Larchmont Temple Chevra Torah

Questioning faith in the parsha



Larchmont Temple—Har Chayim

The F*-WORD…[F _ _ _ _]…Questions, Conflicts & Connection of FAITH


Acharei     Mot—Kedoshim—Leviticus 19:1-20

 …Key KOSHI…

HOW is Kedoshim Tih’yu—You shall be Holy,

the greatest gift & challenge to our faith?





v.1-2     The Lord spoke to Moses saying: Speak to the whole Convocation of the Children of Israel, saying:

You shall be holy, for I, the Lord your God, am holy.

RASHI…  “kol adat”—This teaches that this section was spoken in full convocation, since it has the basic building blocks of the entire Torah… “Kedoshim Tih’yu”—you shall keep yourselves from forbidden sexual relationships, for wherever you find restrictions due to sexual immorality, you find [juxtaposed to it] holiness.

RAMBAN… RASHI understands this to mean kadosh—separate, from forbidden sexual relations.  But in the SIFRA, from which he presumably derives this comment, , it merely says “separate yourselves,” full stop.   SIFRA explains this as God saying, “Just as I keep myself apart—separate, you keep yourselves separate.  In my opinion this refers not to separation from forbidden relationships but to the people referred throughout the Talmud as “Pharisees—Separatists.”  You see, Torah proscribes immoral sexual relationships and forbidden foods, but it permits intercourse between man and wife, eating meat and drinking wine.  So there is license for a man of appetite to steep himself in lust with his wife (or his many wives), or to be ”of those who guzzle wine, or glut themselves on meat,” [Prov 23:20] or to discuss all sorts of vile things…One could therefore be a scoundrel with the full permission of Torah.  So after giving all the details of those things that are forbidden, Torah now gives us general commandments to restrain ourselves from excess…

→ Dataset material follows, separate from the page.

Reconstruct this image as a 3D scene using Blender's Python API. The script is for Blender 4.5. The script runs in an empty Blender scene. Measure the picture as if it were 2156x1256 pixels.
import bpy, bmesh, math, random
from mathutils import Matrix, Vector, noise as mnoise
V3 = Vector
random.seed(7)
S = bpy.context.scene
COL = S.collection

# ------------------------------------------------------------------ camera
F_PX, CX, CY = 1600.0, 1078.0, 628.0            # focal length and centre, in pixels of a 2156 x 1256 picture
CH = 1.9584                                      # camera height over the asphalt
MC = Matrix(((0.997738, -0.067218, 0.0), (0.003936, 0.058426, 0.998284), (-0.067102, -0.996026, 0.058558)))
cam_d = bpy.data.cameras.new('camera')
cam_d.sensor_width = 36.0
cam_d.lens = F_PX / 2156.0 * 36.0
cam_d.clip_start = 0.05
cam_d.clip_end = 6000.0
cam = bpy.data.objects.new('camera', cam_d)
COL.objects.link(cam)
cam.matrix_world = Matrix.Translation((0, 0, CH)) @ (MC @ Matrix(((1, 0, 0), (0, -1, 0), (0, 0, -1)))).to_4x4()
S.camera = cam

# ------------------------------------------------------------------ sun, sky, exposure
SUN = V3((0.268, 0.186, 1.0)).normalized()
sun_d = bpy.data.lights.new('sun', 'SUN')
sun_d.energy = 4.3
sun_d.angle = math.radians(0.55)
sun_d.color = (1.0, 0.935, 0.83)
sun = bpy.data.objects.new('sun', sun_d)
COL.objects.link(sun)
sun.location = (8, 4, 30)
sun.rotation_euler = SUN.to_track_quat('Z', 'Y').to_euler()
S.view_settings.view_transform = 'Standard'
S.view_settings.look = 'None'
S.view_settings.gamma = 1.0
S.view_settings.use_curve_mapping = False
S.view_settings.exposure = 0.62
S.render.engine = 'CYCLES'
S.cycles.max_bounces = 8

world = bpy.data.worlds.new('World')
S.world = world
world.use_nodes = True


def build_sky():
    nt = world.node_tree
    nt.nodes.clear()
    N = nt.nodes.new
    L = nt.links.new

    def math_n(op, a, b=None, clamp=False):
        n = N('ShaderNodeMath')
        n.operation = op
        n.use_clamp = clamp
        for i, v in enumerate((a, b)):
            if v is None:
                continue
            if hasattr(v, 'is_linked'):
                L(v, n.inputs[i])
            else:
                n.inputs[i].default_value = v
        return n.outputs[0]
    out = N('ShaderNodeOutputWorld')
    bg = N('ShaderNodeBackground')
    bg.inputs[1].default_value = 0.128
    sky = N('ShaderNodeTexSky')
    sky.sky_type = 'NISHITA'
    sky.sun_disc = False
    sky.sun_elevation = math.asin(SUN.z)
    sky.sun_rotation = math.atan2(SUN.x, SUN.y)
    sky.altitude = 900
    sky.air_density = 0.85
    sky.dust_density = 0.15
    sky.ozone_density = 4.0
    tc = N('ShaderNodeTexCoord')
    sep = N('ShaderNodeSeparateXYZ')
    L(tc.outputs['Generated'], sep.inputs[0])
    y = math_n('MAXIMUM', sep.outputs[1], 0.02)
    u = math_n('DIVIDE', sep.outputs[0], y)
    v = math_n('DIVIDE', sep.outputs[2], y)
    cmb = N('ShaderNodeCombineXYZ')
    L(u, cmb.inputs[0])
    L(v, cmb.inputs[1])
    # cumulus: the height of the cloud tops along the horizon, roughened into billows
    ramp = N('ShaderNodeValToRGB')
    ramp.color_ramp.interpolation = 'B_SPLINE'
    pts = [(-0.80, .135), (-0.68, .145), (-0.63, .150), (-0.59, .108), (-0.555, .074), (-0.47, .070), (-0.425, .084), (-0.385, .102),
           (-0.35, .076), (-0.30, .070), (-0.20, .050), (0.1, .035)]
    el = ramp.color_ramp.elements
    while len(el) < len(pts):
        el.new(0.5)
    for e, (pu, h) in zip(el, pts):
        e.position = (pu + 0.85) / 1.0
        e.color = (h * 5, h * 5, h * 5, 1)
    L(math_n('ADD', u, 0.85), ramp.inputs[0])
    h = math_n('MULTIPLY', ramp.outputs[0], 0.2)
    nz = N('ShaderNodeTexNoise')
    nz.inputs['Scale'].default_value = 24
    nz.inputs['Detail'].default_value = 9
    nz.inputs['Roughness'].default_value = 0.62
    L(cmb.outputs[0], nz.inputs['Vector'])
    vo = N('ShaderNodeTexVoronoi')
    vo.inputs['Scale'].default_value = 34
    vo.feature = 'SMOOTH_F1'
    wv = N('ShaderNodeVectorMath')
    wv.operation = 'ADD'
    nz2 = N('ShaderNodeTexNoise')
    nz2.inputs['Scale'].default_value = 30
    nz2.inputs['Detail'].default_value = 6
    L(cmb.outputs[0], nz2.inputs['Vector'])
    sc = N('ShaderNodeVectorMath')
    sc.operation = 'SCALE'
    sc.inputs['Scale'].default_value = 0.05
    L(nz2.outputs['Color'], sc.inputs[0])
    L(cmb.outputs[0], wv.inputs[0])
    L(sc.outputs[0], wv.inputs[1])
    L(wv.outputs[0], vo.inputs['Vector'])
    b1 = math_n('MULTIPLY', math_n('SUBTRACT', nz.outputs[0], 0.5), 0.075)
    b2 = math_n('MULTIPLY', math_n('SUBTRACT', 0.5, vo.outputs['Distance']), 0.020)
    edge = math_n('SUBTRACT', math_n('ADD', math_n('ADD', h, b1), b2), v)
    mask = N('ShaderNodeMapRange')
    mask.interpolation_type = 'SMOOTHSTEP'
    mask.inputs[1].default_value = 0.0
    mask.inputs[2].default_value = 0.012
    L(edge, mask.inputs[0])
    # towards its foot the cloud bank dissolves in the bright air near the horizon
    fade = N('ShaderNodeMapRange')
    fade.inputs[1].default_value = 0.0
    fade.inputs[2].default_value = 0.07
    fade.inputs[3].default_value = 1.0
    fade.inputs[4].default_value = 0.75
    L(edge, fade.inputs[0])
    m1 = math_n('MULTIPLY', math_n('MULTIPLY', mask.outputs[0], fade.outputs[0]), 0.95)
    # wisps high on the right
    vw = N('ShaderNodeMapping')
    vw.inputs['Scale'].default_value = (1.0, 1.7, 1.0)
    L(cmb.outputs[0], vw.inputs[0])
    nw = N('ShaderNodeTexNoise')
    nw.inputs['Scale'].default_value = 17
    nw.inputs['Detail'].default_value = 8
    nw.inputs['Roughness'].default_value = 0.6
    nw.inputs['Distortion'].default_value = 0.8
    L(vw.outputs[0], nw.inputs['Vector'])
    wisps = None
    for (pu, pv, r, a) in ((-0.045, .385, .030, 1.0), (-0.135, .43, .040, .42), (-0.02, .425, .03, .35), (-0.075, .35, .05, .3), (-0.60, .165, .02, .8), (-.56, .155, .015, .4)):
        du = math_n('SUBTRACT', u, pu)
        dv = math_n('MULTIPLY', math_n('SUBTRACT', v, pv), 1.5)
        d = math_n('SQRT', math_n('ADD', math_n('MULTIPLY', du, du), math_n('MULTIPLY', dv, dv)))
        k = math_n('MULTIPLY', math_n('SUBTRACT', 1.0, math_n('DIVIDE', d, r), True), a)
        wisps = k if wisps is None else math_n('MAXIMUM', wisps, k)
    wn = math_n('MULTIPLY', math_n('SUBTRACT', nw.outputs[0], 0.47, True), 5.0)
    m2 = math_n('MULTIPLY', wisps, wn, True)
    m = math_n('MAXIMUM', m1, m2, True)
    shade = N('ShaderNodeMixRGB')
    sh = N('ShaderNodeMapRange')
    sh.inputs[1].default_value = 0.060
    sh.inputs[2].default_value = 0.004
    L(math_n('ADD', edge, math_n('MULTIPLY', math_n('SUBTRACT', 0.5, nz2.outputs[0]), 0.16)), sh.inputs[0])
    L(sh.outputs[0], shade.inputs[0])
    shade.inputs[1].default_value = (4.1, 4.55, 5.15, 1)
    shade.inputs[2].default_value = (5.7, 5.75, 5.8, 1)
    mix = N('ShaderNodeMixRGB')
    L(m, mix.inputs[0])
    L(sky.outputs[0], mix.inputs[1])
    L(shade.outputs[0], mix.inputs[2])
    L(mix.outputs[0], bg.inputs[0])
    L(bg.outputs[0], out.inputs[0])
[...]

S’FAS EMES… “Kedoshim Tih’yu—You shall be holy!” Why is this written in the plural?  As RASHI suggest, it was said in the presence of the entire community.  So we must learn, only as we consider our connections to others—this kol adat bnai Yisrael—do we have hopes of attaining holiness.

RASHBAM… Because there are so many commandments in this section, they are introduced by an exhortation to the Israelites to make themselves holy and observe them.

COMMENTATOR’s BIBLEIt is not clear whether RASHBAM means they are to make themselves holy in order to observe them, or by observing them.

S’FORNO… After all of this [the last three portion’s worth of commandments] God now says that the intent of all these rules is to be holy.  This is in order to imitate their Creator as much as possible, as it was the primary purpose of man’s being created, “in the Image of God he made them.” [Gen 1:26]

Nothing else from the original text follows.